United States v. Stewart, Docket No. 05-1989-cr (2d Cir. May 8, 2007) (Kearse, Sotomayor, C.JJ., and Koeltl, D.J.). In this extremely fact-bound opinion, the Court concludes that the district court correctly found, by a preponderance of the evidence, that the defendant procured the unavailability of a hearsay declarant.
The “forfeiture-by-wrongdoing” rule is well established, and has been codified in Rule 804(b)(6) since 1997. The defendant here did not contest the rule itself, nor did he did introduce Crawford into the mix (perhaps his trial was pre-Crawford), but rather challenged only the district court’s finding that the defendant was responsible for the murder of one of the witnesses against him.
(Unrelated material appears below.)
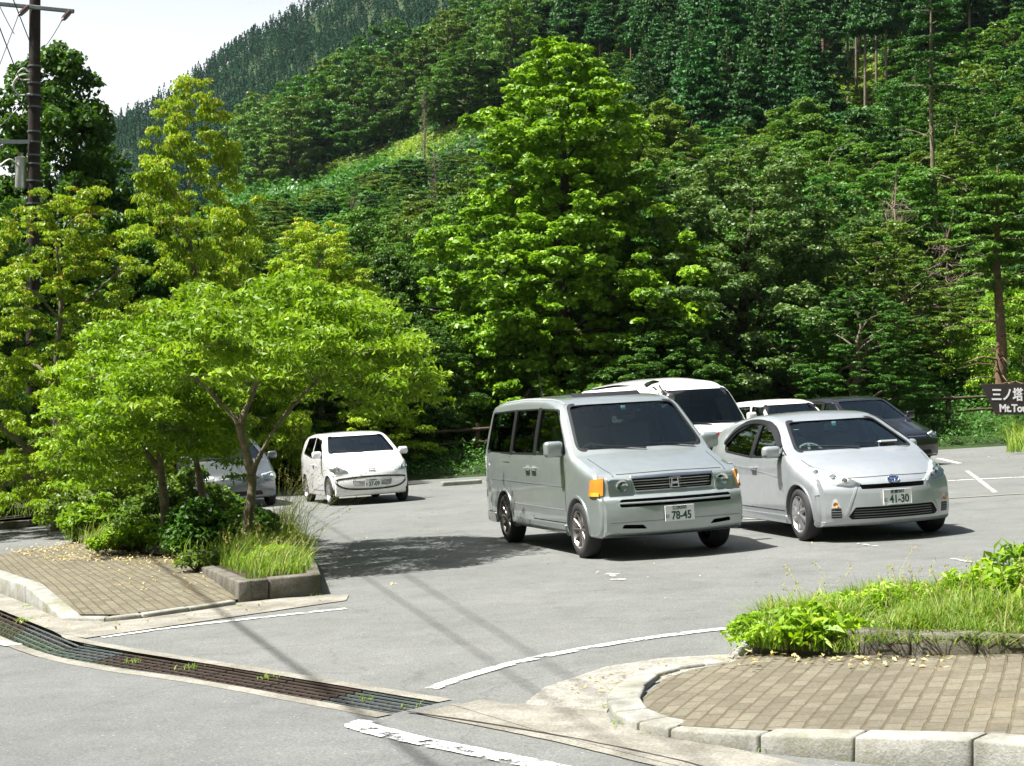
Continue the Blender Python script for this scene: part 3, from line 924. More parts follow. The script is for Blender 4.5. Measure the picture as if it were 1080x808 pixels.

The Court was utterly unsympathetic to this claim, mapping out the apparently compelling, albeit circumstantial, evidence that the defendant ordered a confederate to do the deed.
More interesting was the defendant’s argument that the forfeiture rule should not be applied because the effort to eliminate the witness was focused at the time on a different trial, not the instant federal trial. The Court rejected this claim as well, adopting a Fourth Circuit holding that “A defendant who wrongfully and intentionally renders a declarant unavailable as a witness in any proceeding forfeits the right to exclude, on hearsay grounds, the declarant’s statements at that proceeding and any subsequent proceeding.”